Determine the number of lines in the listing below where the string "that" occurs; answer with the number alone.

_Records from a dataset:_
□ □ □ □

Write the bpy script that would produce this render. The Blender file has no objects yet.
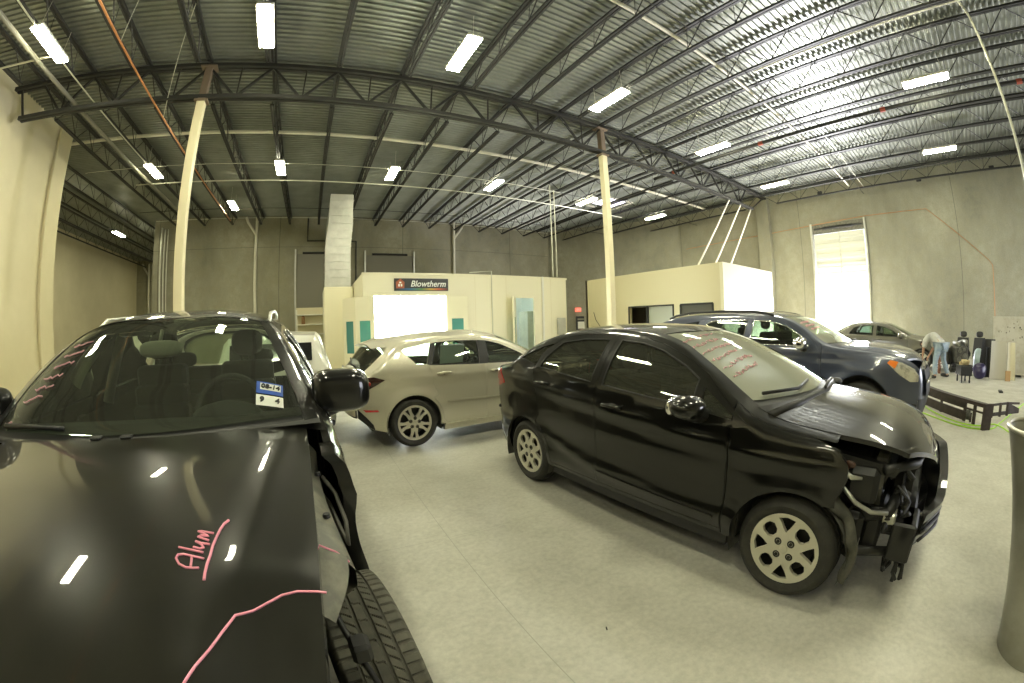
import bpy, math, random
import numpy as np
from mathutils import Vector, Matrix, geometry
random.seed(7)
SC = bpy.context.scene
COL = SC.collection

# ------------------------------------------------------------------ camera
def cam_basis(yaw, pitch, roll):
    yaw, pitch, roll = [math.radians(a) for a in (yaw, pitch, roll)]
    cy, sy, cp, sp, cr, sr = math.cos(yaw), math.sin(yaw), math.cos(pitch), math.sin(pitch), math.cos(roll), math.sin(roll)
    f = Vector((sy * cp, cy * cp, sp)); r = Vector((cy, -sy, 0)); u = r.cross(f)
    return cr * r + sr * u, -sr * r + cr * u, f
cd = bpy.data.cameras.new('camera'); cam = bpy.data.objects.new('camera', cd); COL.objects.link(cam)
r_, u_, f_ = cam_basis(28.55, -2.6, -1.5)
cam.matrix_world = Matrix(((r_.x, u_.x, -f_.x, 0), (r_.y, u_.y, -f_.y, 0), (r_.z, u_.z, -f_.z, 1.52), (0, 0, 0, 1)))
cd.type = 'PANO'
cd.panorama_type = 'FISHEYE_LENS_POLYNOMIAL'
cd.sensor_fit = 'HORIZONTAL'
cd.sensor_width = 36.0; cd.sensor_height = 24.01
S_ = (1024 / 36.0) / 391.5
cd.fisheye_fov = math.radians(180)
cd.fisheye_polynomial_k0 = 0.0
cd.fisheye_polynomial_k1 = -S_
cd.fisheye_polynomial_k2 = 0.0
cd.fisheye_polynomial_k3 = 0.0265 * S_ ** 3
cd.fisheye_polynomial_k4 = 0.0
cd.clip_start = 0.02; cd.clip_end = 300
SC.camera = cam
SUV_LOC = (-.82, 1.0, -87.2)

# ------------------------------------------------------------------ world, exposure, daylight
W = bpy.data.worlds.new('world'); SC.world = W; W.use_nodes = True
W.node_tree.nodes['Background'].inputs[0].default_value = (0.86, 0.93, 1.0, 1)
W.node_tree.nodes['Background'].inputs[1].default_value = 2.2
SC.view_settings.view_transform = 'Standard'; SC.view_settings.look = 'None'
SC.view_settings.gamma = 1; SC.view_settings.use_curve_mapping = False
SC.view_settings.exposure = 0.35
SC.cycles.max_bounces = 7; SC.cycles.diffuse_bounces = 4; SC.cycles.glossy_bounces = 4
SC.cycles.transparent_max_bounces = 12; SC.cycles.transmission_bounces = 4
SC.cycles.use_denoising = True
SC.cycles.sample_clamp_indirect = 6.0
SC.cycles.caustics_reflective = False; SC.cycles.caustics_refractive = False

def area(name, loc, target, sx, sy, power, color):
    l = bpy.data.lights.new(name, 'AREA'); l.shape = 'RECTANGLE'; l.size = sx; l.size_y = sy
    l.energy = power; l.color = color
    o = bpy.data.objects.new(name, l); COL.objects.link(o); o.location = loc
    o.rotation_euler = (Vector(target) - Vector(loc)).to_track_quat('-Z', 'Y').to_euler()
    return o
# daylight coming in through the dock opening in the right wall plus an added fill from an unseen bay door behind the camera
area('dock_daylight', (19.95, 4.83, 1.75), (11, 4.6, 1.6), 2.5, 3.3, 2300, (0.95, 0.97, 1.0))
area('dock_ground_bounce', (20.0, 4.83, .35), (11.5, 2.6, 7.7), 2.4, .6, 1700, (0.98, 0.93, 1.0))
area('added_bay_daylight', (12.5, -8.3, 1.9), (11.5, 2, 3.6), 6.6, 3.6, 420, (0.92, 0.93, 1.0))

# ------------------------------------------------------------------ materials
def mat(name, col, rough=0.6, metal=0.0, coat=0.0, spec=0.5, emit=None, estr=0.0, noise=None, bump=None, coat_rough=0.03):
    m = bpy.data.materials.new(name); m.use_nodes = True
    nt = m.node_tree; b = nt.nodes['Principled BSDF']
    b.inputs['Base Color'].default_value = (*col, 1); b.inputs['Roughness'].default_value = rough
    b.inputs['Metallic'].default_value = metal; b.inputs['Coat Weight'].default_value = coat
    b.inputs['Coat Roughness'].default_value = coat_rough
    b.inputs['Specular IOR Level'].default_value = spec
    if emit:
        b.inputs['Emission Color'].default_value = (*emit, 1); b.inputs['Emission Strength'].default_value = estr
    tc = nt.nodes.new('ShaderNodeTexCoord')
    if noise:  # (scale, second colour, low, high[, stretch])
        n = nt.nodes.new('ShaderNodeTexNoise'); n.inputs['Scale'].default_value = noise[0]; n.inputs['Detail'].default_value = 6
        n.inputs['Roughness'].default_value = 0.62
        if len(noise) > 4:
            mp = nt.nodes.new('ShaderNodeMapping'); mp.inputs['Scale'].default_value = noise[4]
            nt.links.new(tc.outputs['Object'], mp.inputs[0]); nt.links.new(mp.outputs[0], n.inputs['Vector'])
        else: nt.links.new(tc.outputs['Object'], n.inputs['Vector'])
        r = nt.nodes.new('ShaderNodeValToRGB'); r.color_ramp.elements[0].position = noise[2]; r.color_ramp.elements[1].position = noise[3]
        r.color_ramp.elements[0].color = (*col, 1); r.color_ramp.elements[1].color = (*noise[1], 1)
        nt.links.new(n.outputs['Fac'], r.inputs[0]); nt.links.new(r.outputs[0], b.inputs['Base Color'])
    if bump:
        n2 = nt.nodes.new('ShaderNodeTexNoise'); n2.inputs['Scale'].default_value = bump[0]; n2.inputs['Detail'].default_value = 4
        nt.links.new(tc.outputs['Object'], n2.inputs['Vector'])
        bp = nt.nodes.new('ShaderNodeBump'); bp.inputs['Strength'].default_value = bump[1]; bp.inputs['Distance'].default_value = 0.02
        nt.links.new(n2.outputs['Fac'], bp.inputs['Height']); nt.links.new(bp.outputs[0], b.inputs['Normal'])
    return m

def glass(name, tint, alpha, rough=0.02):
    """tinted pane: lets part of the light through, mirrors part of it"""
    m = bpy.data.materials.new(name); m.use_nodes = True; nt = m.node_tree; nt.nodes.clear()
    o = nt.nodes.new('ShaderNodeOutputMaterial'); t = nt.nodes.new('ShaderNodeBsdfTransparent'); g = nt.nodes.new('ShaderNodeBsdfGlossy')
    t.inputs[0].default_value = (*tint, 1); g.inputs['Roughness'].default_value = rough; g.inputs[0].default_value = (0.95, 1, 0.95, 1)
    d = nt.nodes.new('ShaderNodeBsdfDiffuse'); d.inputs[0].default_value = (0.46, 0.47, 0.37, 1)
    fr = nt.nodes.new('ShaderNodeFresnel'); fr.inputs[0].default_value = 1.52
    m0 = nt.nodes.new('ShaderNodeMixShader'); m0.inputs[0].default_value = alpha
    mx = nt.nodes.new('ShaderNodeMixShader')
    nt.links.new(t.outputs[0], m0.inputs[1]); nt.links.new(d.outputs[0], m0.inputs[2])
    nt.links.new(fr.outputs[0], mx.inputs[0]); nt.links.new(m0.outputs[0], mx.inputs[1]); nt.links.new(g.outputs[0], mx.inputs[2])
    nt.links.new(mx.outputs[0], o.inputs[0])
    return m

def paint(name, col, dust=(0.16, 0.155, 0.125), dust_amt=0.35, metal=0.0, rough=0.28, flake=False):
    """clear-coated car paint with a film of workshop dust lying on upward faces"""
    m = bpy.data.materials.new(name); m.use_nodes = True; nt = m.node_tree; b = nt.nodes['Principled BSDF']
    b.inputs['Coat Weight'].default_value = 1.0; b.inputs['Coat Roughness'].default_value = 0.02
    b.inputs['Metallic'].default_value = metal; b.inputs['Specular IOR Level'].default_value = 0.12 if metal == 0 else 0.5
    geo = nt.nodes.new('ShaderNodeNewGeometry'); sep = nt.nodes.new('ShaderNodeSeparateXYZ'); nt.links.new(geo.outputs['True Normal'], sep.inputs[0])
    tc = nt.nodes.new('ShaderNodeTexCoord'); n = nt.nodes.new('ShaderNodeTexNoise'); n.inputs['Scale'].default_value = 3.2; n.inputs['Detail'].default_value = 9; n.inputs['Roughness'].default_value = 0.7
    nt.links.new(tc.outputs['Object'], n.inputs['Vector'])
    up = nt.nodes.new('ShaderNodeMapRange'); up.inputs[1].default_value = 0.35; up.inputs[2].default_value = 0.98
    nt.links.new(sep.outputs[2], up.inputs[0])
    nr = nt.nodes.new('ShaderNodeMapRange'); nr.inputs[1].default_value = 0.3; nr.inputs[2].default_value = 0.72; nr.inputs[3].default_value = 0.45; nr.inputs[4].default_value = 1.0
    nt.links.new(n.outputs['Fac'], nr.inputs[0])
    mu = nt.nodes.new('ShaderNodeMath'); mu.operation = 'MULTIPLY'; nt.links.new(up.outputs[0], mu.inputs[0]); nt.links.new(nr.outputs[0], mu.inputs[1])
    mu2 = nt.nodes.new('ShaderNodeMath'); mu2.operation = 'MULTIPLY'; mu2.inputs[1].default_value = dust_amt; nt.links.new(mu.outputs[0], mu2.inputs[0])
    mc = nt.nodes.new('ShaderNodeMix'); mc.data_type = 'RGBA'; mc.inputs[6].default_value = (*col, 1); mc.inputs[7].default_value = (*dust, 1)
    nt.links.new(mu2.outputs[0], mc.inputs[0]); nt.links.new(mc.outputs[2], b.inputs['Base Color'])
    rr = nt.nodes.new('ShaderNodeMapRange'); rr.inputs[3].default_value = rough; rr.inputs[4].default_value = 0.8; nt.links.new(mu2.outputs[0], rr.inputs[0]); nt.links.new(rr.outputs[0], b.inputs['Roughness'])
    rc = nt.nodes.new('ShaderNodeMapRange'); rc.inputs[3].default_value = 0.015; rc.inputs[4].default_value = 0.16; nt.links.new(mu2.outputs[0], rc.inputs[0]); nt.links.new(rc.outputs[0], b.inputs['Coat Roughness'])
    return m

M = {}
M['cream'] = mat('cream_paint', (0.68, 0.62, 0.40), 0.5)
M['booth'] = mat('booth_panel', (0.80, 0.76, 0.56), 0.4)
M['white'] = mat('white_paint', (0.78, 0.77, 0.66), 0.4)
M['booth_in'] = mat('booth_interior', (0.9, 0.92, 0.88), 0.4)
M['tube'] = mat('lamp_diffuser', (1, 1, 0.9), 0.5, emit=(0.98, 0.95, 0.69), estr=95)
M['booth_lamp'] = mat('booth_lamp', (1, 1, 1), 0.5, emit=(0.93, 1.0, 0.95), estr=30)
M['booth_lamp2'] = mat('side_room_lamp', (1, 1, 1), 0.5, emit=(0.80, 1.0, 0.90), estr=28)
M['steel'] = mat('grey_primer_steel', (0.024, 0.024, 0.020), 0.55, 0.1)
M['deck'] = mat('galvanised_deck', (0.27, 0.285, 0.24), 0.42, 0.5, noise=(1.3, (0.20, 0.212, 0.178), 0.3, 0.7))
M['galv'] = mat('galvanised_steel', (0.62, 0.62, 0.55), 0.38, 0.75, noise=(3, (0.52, 0.52, 0.46), 0.35, 0.65))
M['conduit'] = mat('conduit', (0.62, 0.62, 0.50), 0.4, 0.4)
M['wpipe'] = mat('white_pipe', (0.66, 0.64, 0.50), 0.4)
M['bpipe'] = mat('black_pipe', (0.02, 0.02, 0.018), 0.45)
M['copper'] = mat('copper_pipe', (0.55, 0.24, 0.09), 0.35, 0.7)
M['steelwall'] = mat('grey_dock_door', (0.20, 0.19, 0.14), 0.6)
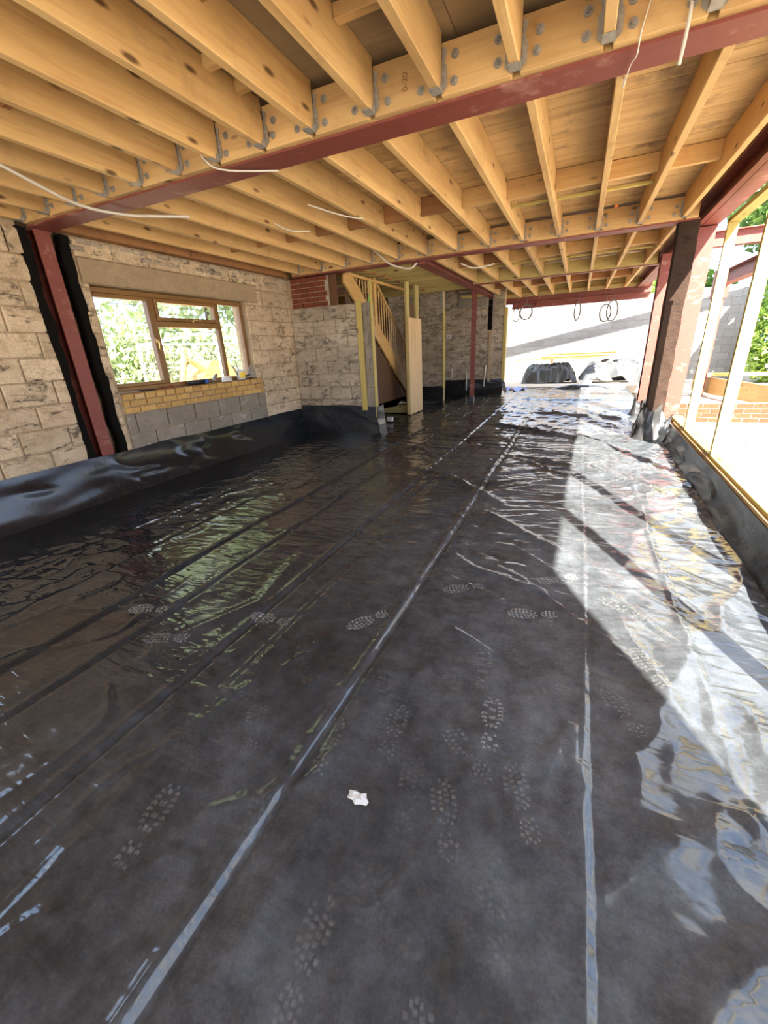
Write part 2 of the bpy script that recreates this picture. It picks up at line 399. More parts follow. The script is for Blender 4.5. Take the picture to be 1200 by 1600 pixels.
def floorH(x, y):
    x = np.asarray(x, float); y = np.asarray(y, float)
    wob = 0.012 * vnoise(y*0.7, y*0+3.3)
    z = 0.010 * fbm(x*0.9+5, y*0.9, 3) + 0.007 * fbm(x*2.9, y*1.7+8, 2)
    def ridge(x0, h, w, k=3.0):
        d = x - x0 - 0.010*vnoise(y*0.9+x0*7, y*0+x0); hh = h*(0.75+0.35*vnoise(y*1.3+x0*3, y*0+1.0))
        return np.where(d > 0, hh*np.exp(-(d/w)**2), hh*np.exp(-(d/(w*k))**2))
    def groove(x0, h, w):
        d = x - x0 - 0.010*vnoise(y*0.9+x0*7, y*0+x0); return -h*np.exp(-(d/w)**2)
    def step(x0, h, w):
        d = x - x0 - 0.010*vnoise(y*0.9+x0*7, y*0+x0); return h*sstep(-w, w, d)
    z += ridge(0.17, 0.009, 0.006, 2.0) + groove(0.185, 0.004, 0.008)
    z += ridge(-0.78, 0.019, 0.013, 2.2) + groove(-0.75, 0.010, 0.014)
    z += step(-1.28, 0.007, 0.012) + ridge(-1.30, 0.006, 0.01, 1)
    z += groove(-1.50, 0.016, 0.010) + ridge(-1.535, 0.008, 0.012, 2)
    z += ridge(-2.07, 0.012, 0.010, 2.0) + groove(-2.045, 0.008, 0.008)
    z += ridge(-2.44, 0.032, 0.020, 1.3)
    z += step(-2.98, 0.030, 0.055) + ridge(-3.55, 0.008, 0.012, 2)
    z += ridge(0.62, 0.006, 0.008, 2.5)
    d = x + 0.66 - 0.02*vnoise(y*0.9-5.46, y*0-0.78); z += 0.005*np.exp(-(d/0.055)**2)
    near = sstep(3.2, 1.6, y)
    n = fbm(x*1.9+21+0.4*y, y*1.1-0.5*x, 2); rg = np.clip(1 - np.abs(n)*3.6, 0, 1)**2
    z += rg * 0.008 * near * sstep(-0.70, -0.55, x)
    n = fbm(x*3.1-0.8*y, y*1.6+14+0.9*x, 2); rg = np.clip(1 - np.abs(n)*6.0, 0, 1)**1.6
    z += rg * 0.007 * near * sstep(-0.1, 0.35, vnoise(x*1.3+2, y*1.2+40))
    # cross-wrinkles of the loose film
    far = sstep(2.2, 4.5, y)
    wx = x*0.8 + 0.5*y; wy = y - 0.30*x
    n = fbm(wx*0.9, wy*3.6 + 2.5*vnoise(x*0.6, y*0.5), 3); rg = np.clip(1 - np.abs(n)*3.2, 0, 1)**2
    z += rg * 0.020 * far * (0.35 + 0.65*sstep(-0.3, 0.5, vnoise(x*0.55+3, y*0.45))) * sstep(-2.0, -0.6, x)
    a_ = (0.72*x - 0.70*y) + 0.25*vnoise(x*0.8+11, y*0.8); b_ = (0.70*x + 0.72*y) + 0.16*vnoise(x*1.1, y*1.1+5)
    zone = sstep(1.6, 2.8, y)*sstep(9.5, 7.0, y)*sstep(-1.6, -0.8, x)
    n = fbm(a_*0.8+3, b_*3.1, 2); rg = np.clip(1 - np.abs(n)*5.5, 0, 1)**1.6
    z += rg * 0.024 * zone * sstep(-0.45, 0.35, vnoise(x*0.7+8, y*0.6))
    n = fbm(a_*1.5+13, b_*6.3+4, 2); rg = np.clip(1 - np.abs(n)*5.0, 0, 1)**1.5
    z += rg * 0.010 * zone * sstep(-0.3, 0.4, vnoise(x*1.1+4, y*0.9+2))
    n = fbm(x*1.0+0.3*y, y*4.6+0.5*x, 2); rg = np.clip(1 - np.abs(n)*4.5, 0, 1)**1.5
    z += rg * 0.016 * sstep(4.0, 6.0, y) * sstep(-3.4, -2.2, x)
    n = fbm(x*2.3+0.5*y+7, y*2.0-0.8*x, 2); rg = np.clip(1 - np.abs(n)*6, 0, 1)**1.5
    z += rg * 0.009 * sstep(-0.6, -1.4, x) * sstep(-0.2, 0.3, vnoise(x*0.9+31, y*0.8))
    n = fbm(x*1.1+9, y*5.2-0.6*x, 3); rg = np.clip(1 - np.abs(n)*3.0, 0, 1)**2
    z += rg * 0.006 * sstep(1.2, 2.6, y) * (0.4 + 0.6*sstep(-0.2, 0.6, vnoise(x*0.8, y*0.8+7)))
    n = fbm((x-0.5*y)*0.9+2, (y*0.6+x)*1.1, 3); rg = np.clip(1 - np.abs(n)*4.5, 0, 1)**2
    z += rg * 0.018 * sstep(-0.15, 0.5, x) * (1 - 0.5*far)
    n = fbm((x+0.4*y)*1.3, (y-0.2*x)*2.0+4, 3); rg = np.clip(1 - np.abs(n)*4.0, 0, 1)**2
    z += rg * 0.008 * sstep(-0.3, -1.6, x) * sstep(-0.1, 0.4, vnoise(x*0.9+1, y*0.7))
    for pts, h, w in ([(-1.55,7.9),(-0.6,7.2),(0.1,6.66),(0.75,5.8)], 0.055, 0.07), ([(-1.8,4.65),(-1.2,4.35),(-0.4,3.5)], 0.030, 0.05), \
        ([(-2.6,5.9),(-1.9,5.6),(-1.5,5.0)], 0.035, 0.05), ([(-0.7,5.5),(0.1,5.1),(0.9,4.2)], 0.022, 0.05), ([(-0.6,3.4),(-0.1,2.9),(0.35,2.5)], 0.020, 0.04), \
        ([(-0.75,2.6),(-0.45,2.35),(0.05,2.2)], 0.014, 0.03), ([(-0.5,1.75),(-0.2,1.6)], 0.012, 0.02), ([(0.0,1.0),(0.12,1.3),(0.15,0.8)], 0.012, 0.03), \
        ([(-0.9,9.2),(0.3,8.7),(1.0,8.5)], 0.05, 0.08), ([(-2.3,8.6),(-1.5,9.4),(-1.1,10.6)], 0.02, 0.05), ([(-1.4,11.5),(0.0,11.2),(1.0,11.4)], 0.03, 0.09), \
        ([(-1.9,1.0),(-1.6,1.6),(-1.75,2.3)], 0.014, 0.05), ([(-1.0,0.5),(-0.72,0.72),(-0.6,1.0)], 0.012, 0.03), ([(-0.62,0.25),(-0.58,0.75)], 0.012, 0.05), \
        ([(0.3,0.5),(0.6,0.85),(0.95,1.05)], 0.022, 0.06), ([(0.25,0.9),(0.6,1.1),(1.0,1.6)], 0.02, 0.05), ([(0.25,0.2),(0.7,0.45),(1.1,0.5)], 0.024, 0.07):
        z += seg_ridge(x, y, pts, h, w)
    # the film turns up a little at its edges
    z += 0.05 * sstep(0.22, 0.0, x - WL) ** 2
    return z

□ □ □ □

_Complete output:_ 2